The mental exhaustion of searching for that one “profound statement” is becoming harder to ignore. I feel like if I could just find the perfect combination of words, I could make the world see the human cost of these rigid, abstinence-only ideologies. But when that doesn’t happen, or when leadership remains deaf to the evidence, it feels like a personal failure. That is the part that hurts my mental health the most, the feeling that if I’m not loud enough or clear enough, then more people will be left behind. It’s a hero complex mixed with a deep, aching sadness, and it’s a lot for one person to carry.

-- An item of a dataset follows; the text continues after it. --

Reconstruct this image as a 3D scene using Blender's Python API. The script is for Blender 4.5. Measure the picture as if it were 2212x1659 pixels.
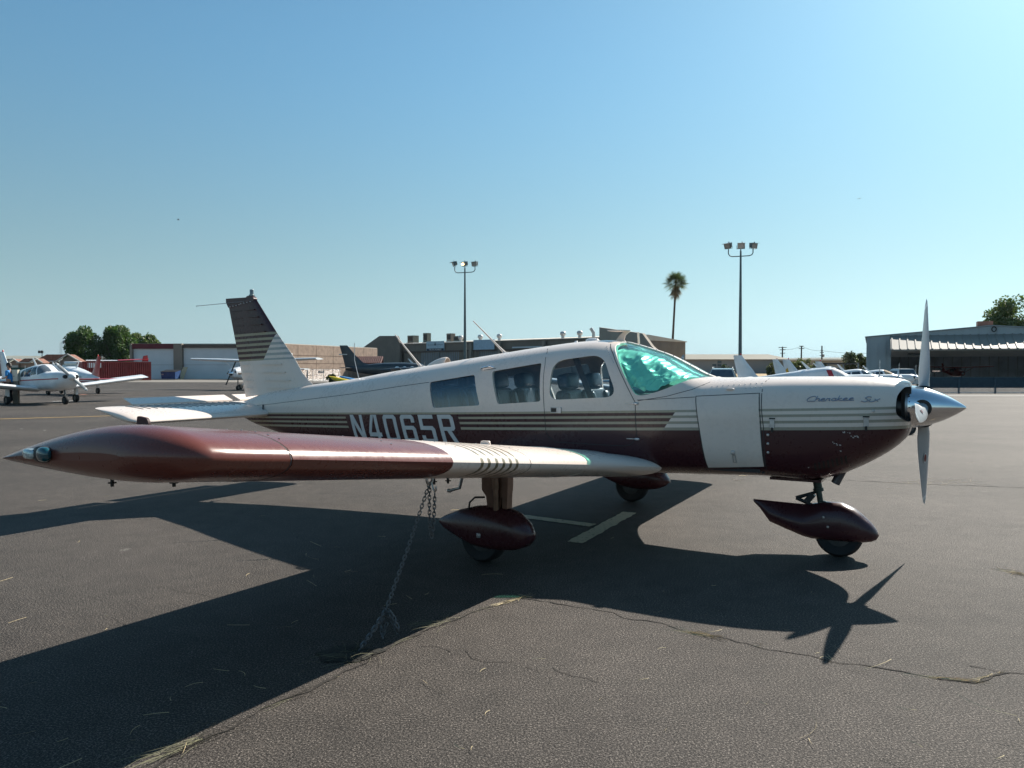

I am starting to see that my anxiety is a direct reflection of the chaos I’m trying to fix. Every time a new, restrictive policy is announced, it feels like a physical impact. It isn’t just an intellectual disagreement; it’s a mourning for the health and dignity of people I will likely never meet. I worry about their isolation, their shame, and their lack of options, and that worry settles into my bones. I need to find a way to decouple my own worth and my own happiness from the slow, frustrating pace of systemic change. If I don’t, I’m afraid the very empathy that drives me to advocacy will eventually be the thing that burns me out completely. I have to learn how to keep fighting for their visibility without letting my own light go out in the process.


I hear and feel your angst. I was an angry overnight quitter, but coping with our govt deliberations and deciding to build my own vape pantry n freezer and just look after family and close friends has enabled me to "switch off". Plus I don't have the penmanship skills to articulate my feelings.